Let $N$ be a normal subgroup of $G$. $G$ acts from right on the set $$R_m=\left\{\rho: N \longrightarrow G L_m(F)\;|\;\quad \rho \text{ is a group homo.}\right\}$$ as follows: for $g \in G,(\rho \cdot g)(n):=\rho\left(g n g^{-1}\right)$ for every $n \in N$.

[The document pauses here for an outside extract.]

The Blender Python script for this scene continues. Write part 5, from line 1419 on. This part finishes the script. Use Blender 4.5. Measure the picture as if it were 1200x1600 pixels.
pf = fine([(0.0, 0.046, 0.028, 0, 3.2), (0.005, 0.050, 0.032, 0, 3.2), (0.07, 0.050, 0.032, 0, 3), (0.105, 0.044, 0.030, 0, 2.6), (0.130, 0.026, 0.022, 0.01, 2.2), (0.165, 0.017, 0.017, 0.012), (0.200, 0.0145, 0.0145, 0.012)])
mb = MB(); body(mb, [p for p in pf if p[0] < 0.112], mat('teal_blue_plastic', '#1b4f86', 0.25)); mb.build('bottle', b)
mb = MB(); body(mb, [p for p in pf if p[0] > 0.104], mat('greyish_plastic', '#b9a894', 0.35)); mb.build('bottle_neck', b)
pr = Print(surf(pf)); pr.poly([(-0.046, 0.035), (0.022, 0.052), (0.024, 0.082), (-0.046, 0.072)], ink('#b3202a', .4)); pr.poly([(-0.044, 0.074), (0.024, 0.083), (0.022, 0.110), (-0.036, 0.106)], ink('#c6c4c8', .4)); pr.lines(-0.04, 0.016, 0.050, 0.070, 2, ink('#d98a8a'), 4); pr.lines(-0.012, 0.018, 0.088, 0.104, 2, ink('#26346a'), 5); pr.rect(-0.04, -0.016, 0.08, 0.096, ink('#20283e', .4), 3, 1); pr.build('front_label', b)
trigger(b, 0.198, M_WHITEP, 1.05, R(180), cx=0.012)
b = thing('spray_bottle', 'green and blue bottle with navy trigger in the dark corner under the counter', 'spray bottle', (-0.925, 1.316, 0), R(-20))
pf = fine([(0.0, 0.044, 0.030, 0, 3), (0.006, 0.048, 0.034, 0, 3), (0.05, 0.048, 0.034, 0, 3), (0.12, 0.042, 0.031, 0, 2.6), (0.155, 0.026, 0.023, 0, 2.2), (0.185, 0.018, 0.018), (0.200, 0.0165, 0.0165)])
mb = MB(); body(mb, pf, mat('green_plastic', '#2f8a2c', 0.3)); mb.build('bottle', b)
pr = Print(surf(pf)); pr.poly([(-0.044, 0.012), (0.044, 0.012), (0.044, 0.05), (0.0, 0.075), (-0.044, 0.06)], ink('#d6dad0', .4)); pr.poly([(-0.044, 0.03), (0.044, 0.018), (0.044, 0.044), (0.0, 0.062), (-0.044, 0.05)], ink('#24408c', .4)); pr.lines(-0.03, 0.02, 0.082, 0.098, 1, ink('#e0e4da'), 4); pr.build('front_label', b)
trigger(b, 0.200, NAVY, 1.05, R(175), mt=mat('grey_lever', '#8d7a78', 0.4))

Question: This action, also defines an action of $G / N$ on $R_m$.
Attempt:
Now I want to use universal property of quotient groups and I want to use the following version of an $G$ action on $R_m$. $$a:G\to Aut(R_m)$$
and
$$ \require{AMScd} \begin{CD} G @>\pi_N>> G/N\\ @. {_{\rlap{\ a}}\style{display: inline-block; transform: rotate(31deg)}{{\xrightarrow[\rule{4em}{0em}]{}}}} @VV\exists ! \bar aV\\ @. Aut(R_m) \end{CD}$$
To be able to say existence of such $\bar a$ group homomorphism, I need to show $ker(a)\supset N$
So the group homomorphism $a$ is actually defined as:
$$a(g):R_m\to R_m\\ \rho\mapsto \rho\cdot g$$
So since the identity element of $Aut(R_m)$ is identity. I need to show for given $n_0\in N$ the map $a(n_0)=Id_{R_m}$
So equivalently need to show for every $n\in N$: $$a(n_0)(\rho)(n)=(\rho\cdot n_0)(n)=\rho(n_0nn_0^{-1})\\=\rho(n)$$
But I cannot recall if $N\subset G$ is a normal, these conjugates commute? Do we have $n,n_0\in N$ , $n_0nn_0^{-1}=n$?